- [Stored data]
- - -

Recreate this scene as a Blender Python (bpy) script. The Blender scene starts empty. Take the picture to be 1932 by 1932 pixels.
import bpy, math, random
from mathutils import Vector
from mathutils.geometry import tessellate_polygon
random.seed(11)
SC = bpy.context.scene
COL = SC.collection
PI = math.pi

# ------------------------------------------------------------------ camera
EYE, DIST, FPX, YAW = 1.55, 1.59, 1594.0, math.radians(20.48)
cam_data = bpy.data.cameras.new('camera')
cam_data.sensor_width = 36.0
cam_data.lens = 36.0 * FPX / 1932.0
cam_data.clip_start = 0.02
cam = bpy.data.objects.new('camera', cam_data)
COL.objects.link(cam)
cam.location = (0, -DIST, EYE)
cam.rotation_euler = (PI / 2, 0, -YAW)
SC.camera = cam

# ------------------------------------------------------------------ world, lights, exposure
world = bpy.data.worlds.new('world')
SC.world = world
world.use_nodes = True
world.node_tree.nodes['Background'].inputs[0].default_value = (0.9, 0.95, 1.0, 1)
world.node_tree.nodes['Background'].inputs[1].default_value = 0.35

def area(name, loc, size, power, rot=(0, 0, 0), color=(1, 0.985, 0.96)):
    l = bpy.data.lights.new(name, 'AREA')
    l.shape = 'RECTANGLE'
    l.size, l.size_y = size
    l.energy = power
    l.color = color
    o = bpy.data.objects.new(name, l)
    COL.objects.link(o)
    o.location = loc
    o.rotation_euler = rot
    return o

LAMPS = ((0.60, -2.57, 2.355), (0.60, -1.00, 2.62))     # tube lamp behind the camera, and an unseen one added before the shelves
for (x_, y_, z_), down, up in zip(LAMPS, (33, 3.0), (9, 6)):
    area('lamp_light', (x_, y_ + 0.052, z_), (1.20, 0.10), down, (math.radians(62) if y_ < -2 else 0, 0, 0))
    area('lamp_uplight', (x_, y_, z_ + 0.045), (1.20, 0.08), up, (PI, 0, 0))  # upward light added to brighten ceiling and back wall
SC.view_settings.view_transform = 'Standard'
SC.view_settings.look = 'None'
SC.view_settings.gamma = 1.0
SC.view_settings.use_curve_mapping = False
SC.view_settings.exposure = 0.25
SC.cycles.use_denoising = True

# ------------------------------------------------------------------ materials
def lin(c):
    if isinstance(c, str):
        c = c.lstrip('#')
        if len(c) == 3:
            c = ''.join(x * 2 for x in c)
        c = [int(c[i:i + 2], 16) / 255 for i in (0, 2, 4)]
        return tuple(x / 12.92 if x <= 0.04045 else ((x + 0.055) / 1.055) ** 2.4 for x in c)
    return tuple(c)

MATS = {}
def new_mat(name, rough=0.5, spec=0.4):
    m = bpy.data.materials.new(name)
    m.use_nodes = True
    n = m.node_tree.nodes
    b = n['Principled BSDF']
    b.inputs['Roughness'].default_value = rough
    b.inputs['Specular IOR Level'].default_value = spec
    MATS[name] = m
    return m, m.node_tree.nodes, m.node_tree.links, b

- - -

- [Set problem]
Out of the material above, select every line that holds the string "scene".

- [Solution]
Recreate this scene as a Blender Python (bpy) script. The Blender scene starts empty. Take the picture to be 1932 by 1932 pixels.
SC = bpy.context.scene